The Fifth Amendment to the United States Constitution states that “No person…shall be compelled in any criminal case to be a witness against himself”.  So basically people don’t have to testify against themselves.  That's good because it gets rid of some coercion!  But then in the Sixth Amendment it states that “the accused shall enjoy the right…to have compulsory process for obtaining witnesses in his favor”.  That means the court can force people to testify to defend the accused.  So, a witness can be forced to testify or else he will be guilty of contempt of court, which is a criminal offense.  Wait, when someone is accused of a crime, don’t they have the right to NOT testify?  This is a paradox and an appeal to the Constitution will not provide the answer. 

The Tenth Amendment reserves to the States or to the people, all powers that are not delegated to the federal government.  That effectively ensures the sovereignty of the States.  But then the Seventeenth Amendment abolished the practice of state legislatures electing US senators, completely removing the States from having a part in the federal government, an institution which was created by the States.  Now there is no recourse for the States when the federal government infringes on state sovereignty, except for federal courts, which are, of course, appointed by the federal government.  Additional confusion in this area comes from the Eleventh Amendment which bars individuals from suing States in which they do not reside, presumably because States are sovereign.  But isn't the Constitution the supreme law of the land?  More contradictions.

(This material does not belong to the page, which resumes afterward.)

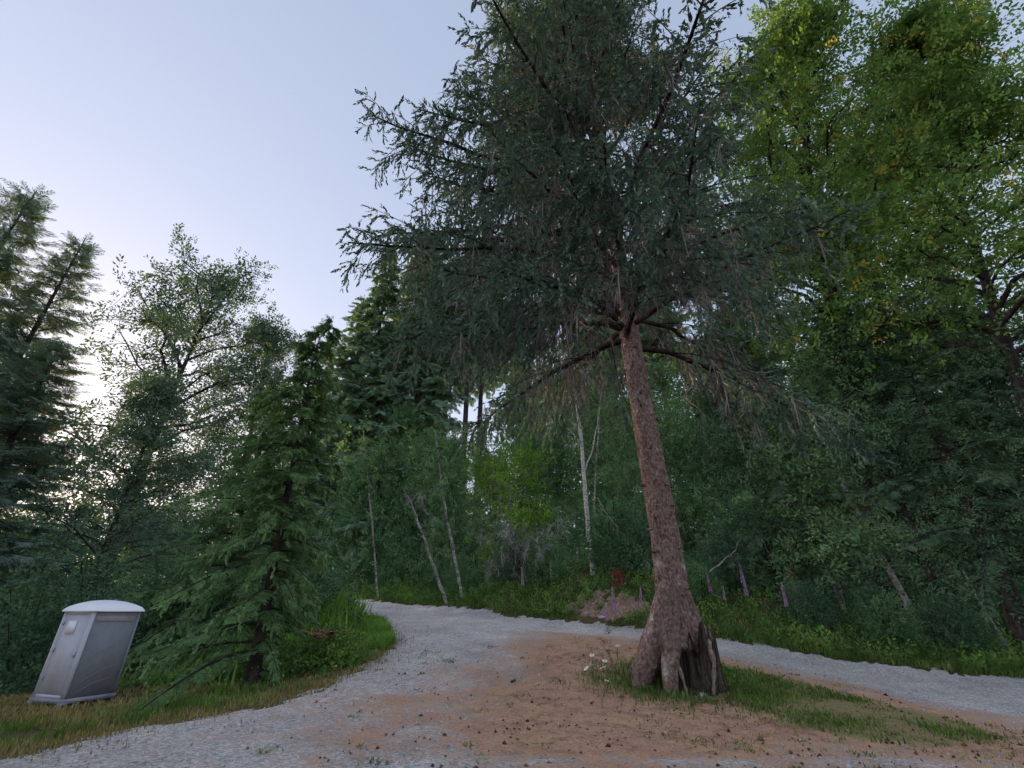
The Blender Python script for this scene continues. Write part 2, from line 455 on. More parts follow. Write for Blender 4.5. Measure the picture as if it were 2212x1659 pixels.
M = {
    'ground': ground_material(), 'gravel': gravel_material(),
    'bark_spruce': bark_mat('spruce_bark', (.17, .112, .095), (.38, .258, .222), (.50, .43, .39), (15, 15, 9), 1.0, .56),
    'bark_dark': bark_mat('dark_bark', (.028, .023, .02), (.075, .062, .055), (.12, .11, .10), (6, 6, 2), .6, .62),
    'bark_pale': bark_mat('pale_alder_bark', (.20, .19, .175), (.45, .43, .41), (.10, .10, .085), (5, 5, 9), .3, .52),
    'bark_birch': bark_mat('white_birch_bark', (.42, .41, .39), (.68, .66, .63), (.22, .21, .19), (4, 4, 14), .3, .6),
    'twig_dead': leaf_mat('dead_twigs', (.13, .105, .098), (.32, .27, .25), None, 0, .8),
    'twig_lichen': leaf_mat('lichen_grey_twigs', (.20, .20, .17), (.42, .42, .37), None, 0, .8),
    'spruce': leaf_mat('spruce_needles', (.05, .083, .066), (.155, .23, .175), (.23, .205, .18), .22, .7),
    'hemlock': leaf_mat('hemlock_needles', (.045, .095, .042), (.20, .33, .13), None, .25, .6),
    'fir': leaf_mat('fir_needles', (.085, .15, .10), (.24, .36, .23), None, .35, .35),
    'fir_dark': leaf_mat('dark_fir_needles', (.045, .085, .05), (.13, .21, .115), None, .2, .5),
    'fir_left': leaf_mat('teal_fir_needles', (.075, .12, .105), (.22, .31, .25), None, .35, .5),
    'alder': leaf_mat('alder_leaves', (.07, .14, .065), (.22, .36, .16), None, .35, .5),
    'alder_dim': leaf_mat('dusky_alder_leaves', (.05, .09, .07), (.16, .24, .16), None, .3, .5),
    'maple': leaf_mat('maple_leaves', (.075, .145, .045), (.22, .35, .10), (.58, .38, .06), .42, .45),  # orange end of the ramp paints warm sunlight into some leaves
    'lime': leaf_mat('bright_new_leaves', (.10, .21, .03), (.27, .43, .07), None, .4, .8),
    'brush': leaf_mat('brush_leaves', (.055, .12, .06), (.19, .34, .15), None, .3, .7),
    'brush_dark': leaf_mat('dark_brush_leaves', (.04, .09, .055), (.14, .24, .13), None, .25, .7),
    'cover': leaf_mat('ground_cover_leaves', (.055, .115, .038), (.20, .34, .08), (.30, .36, .09), .3, .9),
    'grass': leaf_mat('green_grass', (.06, .11, .03), (.20, .29, .07), (.42, .34, .15), .35, 1.2),
    'lush': leaf_mat('lush_grass', (.09, .19, .035), (.26, .44, .085), None, .4, 1.0),
    'dry': leaf_mat('dry_grass', (.20, .155, .06), (.44, .34, .15), (.24, .29, .08), .3, 1.2),
    'pebble': leaf_mat('loose_stones', (.22, .22, .23), (.60, .60, .60), None, 0, 2.0, .9, .2),
    'cone': leaf_mat('cone_scales', (.07, .04, .028), (.22, .13, .085), None, 0, 2.0, .9, .1),
    'stump': bark_mat('charred_stump_wood', (.024, .021, .019), (.12, .095, .078), (.16, .135, .10), (18, 18, 1.4), 1.0, .55),
    'root_pale': plain_mat('weathered_root', (.34, .26, .20), (.09, .07, .055), .9, 14, .1, 1.0),
    'rot_red': plain_mat('red_rotten_wood', (.17, .055, .032), (.035, .018, .014), .95, 9, .1, 1.0),
    'dirt': plain_mat('bank_earth', (.44, .28, .21), (.075, .045, .036), .95, 13, .1, 1.0),
    'stone': plain_mat('pale_stone', (.55, .53, .50), (.32, .30, .28), .9, 8, .2, .4),
    'moss_wood': plain_mat('mossy_wood', (.30, .20, .10), (.11, .10, .03), .95, 4, .1, .8),
    'fox': leaf_mat('foxglove_bells', (.36, .16, .36), (.60, .36, .60), None, .25, 2.0),
    'stem': plain_mat('plant_stem', (.12, .19, .05), (.07, .12, .03), .7),
    'petal': plain_mat('daisy_petals', (.82, .82, .80), (.7, .7, .68), .6),
    'yolk': plain_mat('daisy_centre', (.65, .42, .04), None, .7),
    'bracken': leaf_mat('dead_bracken', (.16, .08, .04), (.42, .25, .14), None, .2, 2.0),
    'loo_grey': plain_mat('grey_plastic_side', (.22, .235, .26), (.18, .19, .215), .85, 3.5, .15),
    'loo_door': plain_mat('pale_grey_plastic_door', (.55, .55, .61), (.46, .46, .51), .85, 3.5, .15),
    'loo_base': plain_mat('grey_plastic_base', (.30, .31, .36), (.2, .2, .24), .5, 4, .4),
    'loo_roof': plain_mat('white_plastic_roof', (.93, .93, .94), (.87, .87, .89), .4, 3, .4),
    'loo_trim': plain_mat('light_trim_plastic', (.50, .50, .55), (.40, .40, .45), .5, 3, .4),
    'loo_sign': plain_mat('white_notice', (.82, .84, .86), (.76, .78, .8), .5, 3, .3),
    'loo_vent': plain_mat('tan_vent_strip', (.47, .42, .42), (.34, .30, .30), .7, 14, .3),
    'loo_line': plain_mat('moulded_line', (.24, .25, .27), (.19, .20, .22), .8, 3, .2),
}

# ------------------------------------------------------------------ ground, gravel
def build_ground():
    t = np.linspace(-1, 1, 207)
    gx = 9.0 * np.sinh(t * 5.7); gy = 15 + 9.0 * np.sinh(t * 5.7)
    X, Y = np.meshgrid(gx, gy, indexing='ij')
    Z = height(X, Y)
    sd = sdist(X, Y, GRAVEL_POLY).reshape(X.shape)
    rough = np.clip(-sd / 2.0, 0, 1)
    Z = Z + (fbm(X * .9, Y * .9) - .5) * .35 * rough
    # dug-out earth face on the cut bank keeps its lumps
    n = len(t)
    idx = np.arange(n * n).reshape(n, n)
    F = np.stack([idx[:-1, :-1], idx[1:, :-1], idx[1:, 1:], idx[:-1, 1:]], -1).reshape(-1, 4)
    mb = MB()
    dry = np.clip(1 - np.abs(-sd - .5) / 1.1, 0, 1) * ((X < -3.5) & (Y < 17))
    mb.add(np.stack([X, Y, Z], -1).reshape(-1, 3), F, np.clip(dry * (.35 + fbm(X * 1.3, Y * 1.3)), 0, 1).ravel())
    tag(link('ground', mb.mesh('ground', M['ground'], True)), 'mossy brown forest soil under the grass and the trees', 'ground', kind='structure')
build_ground()

def gravel_z(x, y):
    sd = sdist(x, y, GRAVEL_POLY).reshape(np.shape(x))
    e = sd + (fbm(np.asarray(x) * 1.7, np.asarray(y) * 1.7) - .5) * 1.3 + (vnoise(np.asarray(x) * 9, np.asarray(y) * 9) - .5) * .5 - .05
    return np.clip(e * .06, -.05, .022), sd

def island_fields(X, Y):
    sd = sdist(X, Y, ISLAND).reshape(np.shape(X))
    nz = (fbm(X * .8 + 5, Y * .8) - .5)
    litter = np.clip(.5 + (sd + .6 + nz * 2.6) / 3.6, 0, 1)
    # brown needles drift out over the lot towards the camera
    dr = np.clip(1.05 - np.hypot((X - 1.9) / 7.4, (Y - 10.0) / 5.6) + nz * .6, 0, 1) * 1.25
    litter = np.clip(np.maximum(litter, dr), 0, .95)
    # bare wheel tracks: near the bottom edge and the drive
    litter *= 1 - .75 * np.clip(1 - np.abs(Y - 7.6 - .05 * (X - 1)) / .45, 0, 1) * np.clip(vnoise(X * .8, Y * 2) * 1.6 - .2, 0, 1)
    litter *= np.clip((X + 5.5 + nz * 4) / 5.5, 0, 1)
    gr = np.clip(sd / .8, 0, 1) * np.clip((X - 3.4 + nz * 2) / 2.2, 0, 1)
    turf = np.clip(gr * (.86 + 1.1 * np.clip((X * .55 + Y * .75 - 12.9) / 1.6, 0, 1)) + .9 * np.clip(1.1 - np.hypot(X - 3.3, Y - 13.2) / 1.9, 0, 1), 0, 1)
    # grass strip along the crown of the far road
    d = np.abs((Y - (24 - 1.55 - .79 * (X + .13))))
    turf = np.maximum(turf, .62 * np.clip(1 - d / .55, 0, 1) * np.clip((X - .3) / 1.2, 0, 1) * np.clip((4.2 - X) / 1.2, 0, 1))
    return litter, turf

def build_gravel():
    xs = np.arange(-16.5, 26.2, .17); ys = np.arange(-2, 37.2, .17)
    X, Y = np.meshgrid(xs, ys, indexing='ij')
    off, sd = gravel_z(X, Y)
    Z = height(X, Y) + off + (fbm(X * 1.1, Y * 1.1) - .5) * .06 * (sd > .3) + .012 * (sd > .4)
    keep = sd > -.8
    n0, n1 = X.shape
    idx = np.arange(n0 * n1).reshape(n0, n1)
    F = np.stack([idx[:-1, :-1], idx[1:, :-1], idx[1:, 1:], idx[:-1, 1:]], -1).reshape(-1, 4)
    F = F[keep.ravel()[F].all(1)]
    used, inv = np.unique(F, return_inverse=True)
    mb = MB()
    mb.add(np.stack([X, Y, Z], -1).reshape(-1, 3)[used], inv.reshape(-1, 4))
    me = mb.mesh('gravel_drive', M['gravel'], True)
    li, tu = island_fields(X, Y)
    for nm, val in (('litter', li), ('turf', tu)):
        a = me.attributes.new(nm, 'FLOAT', 'POINT')
        a.data.foreach_set('value', val.ravel()[used].astype(np.float32))
    tag(link('gravel_road', me), 'grey gravel lot and road strewn with brown spruce needles', 'road', kind='structure')
build_gravel()

# ------------------------------------------------------------------ foliage templates
def kite(base, d, side, ln, wd, bend=0.0, down=(0, 0, -1)):
    base, d, side = np.asarray(base, float), nrm(d), nrm(side)
    tip = base + d * ln + np.asarray(down) * bend * ln
    mid = base + d * ln * .45 + np.asarray(down) * bend * ln * .2
    return [base, mid + side * wd / 2, tip, mid - side * wd / 2]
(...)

The Thirteenth Amendment abolished “slavery” and “involuntary servitude”.  Involuntary servitude is when one person is coerced to work for the financial benefit of another.  But then the Sixteenth Amendment and other parts of the Constitution grant Congress the power to tax various forms of wealth creation.  Taxation forces individuals to hand over their property to the government, effectively putting them into a form of involuntary servitude.  This is yet another contradiction in the United States Constitution.

So, what are we to do when faced with these contradictions, whether they were created by the Founders or by later generations?  Should we just scrap the Constitution since it doesn't make sense?  No, not necessarily.  I encourage everyone to seek out the principles behind their beliefs, and when those principles have been identified, see if that is what you truly believe.  If so, let those principles guide you.  One of my guiding principles is the non-aggression principle.  That principle enables me to see what is right when the laws get it wrong.  No one has to study everything the Founders did to know what is right.  They weren't gods.  You just need to know correct principles and apply them consistently.